Swallow Houses!

So we already built plenty of Bluebird houses, good work!
But as we discussed earlier, bluebirds mainly eat bugs that are at ground level. So while that may work great for your garden, fields or high-tunnels, it doesn’t do much to keep all those flies off of your livestock.
To get those flies under control we need a different kind of bird.
We need swallows.

Swallows, at least where I’m from, come in two varieties. There are Barn Swallows and Tree Swallows.  They both eat a heap of flying insects, and they both feed right where we need them to, from 1-12 feet off the ground.

Now if you’ve ever been around a farm much, you’ve probably seen plenty of barn swallows.  They’re the little guys who build mud nests under the eaves of barns, houses, or any other building that suits them.  Short of building more barns, we’re going to have a tough time making more habitat for them, but I’ve got a few ideas that I want to try…later.

As for Tree Swallows, they are another cavity-nester.  This means that they just need a box with a hole in it to feel right at home. So lets make them feel welcome, shall we?

First, download the plans here.

Swallow House Plans


One 3′ x 1″ x 6″ Pressure Treated board (around $2 if you buy it 12′ at a time)

One 3′ x 1″ x 8″ Pressure Treated board (around $2.50 if you buy it 12′ at a time)

Thirteen 1.75″ Triple-coated Deck screws ( around $0.80)

So materials-wise, each house will set you back $5.30, not bad for all the flies you’ll be getting rid of!

Once you’ve got all the pieces cut out, let’s start putting them together!

First we attach the sides to the back board, leaving a gap up top for ventilation.

Attach sides to back

Next, attach the bottom, with three screws, one from each side, and one from the back.

Attach bottom

Now we attach the front, with the scratched-up side facing in.  Secure it with two screws, at the top, so that it hinges out for hanging, cleaning and maintenance.  Make sure to pre-drill and/or countersink these two holes so that you don’t split the wood.
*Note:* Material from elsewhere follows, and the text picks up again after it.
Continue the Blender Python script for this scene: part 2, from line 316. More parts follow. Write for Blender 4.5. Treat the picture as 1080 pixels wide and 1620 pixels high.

Some birdhouse designs use a “keeper nail” to keep the front shut, but I just make sure the screws are tightened up real good.  If I have trouble prying it open, then It’s tight enough that no gust of wind or predator is going to get it open.

Attach front

And last but not least, put the roof on, and make sure it’s flush with the back edge of the house.  It should overlap each of the sides by about 1/8th of an inch.

Attach top

Now go hang up all those birdhouses!  Tree Swallows are apparently fairly territorial (with other tree swallows) so keep the boxes 100 feet apart, and 6-7 feet off the ground.  Remember, that you probably want to put these boxes out in your pasture, so they’re out there eating all those flies that were bugging your livestock.  Keep them away from the house to minimize problems with house sparrows!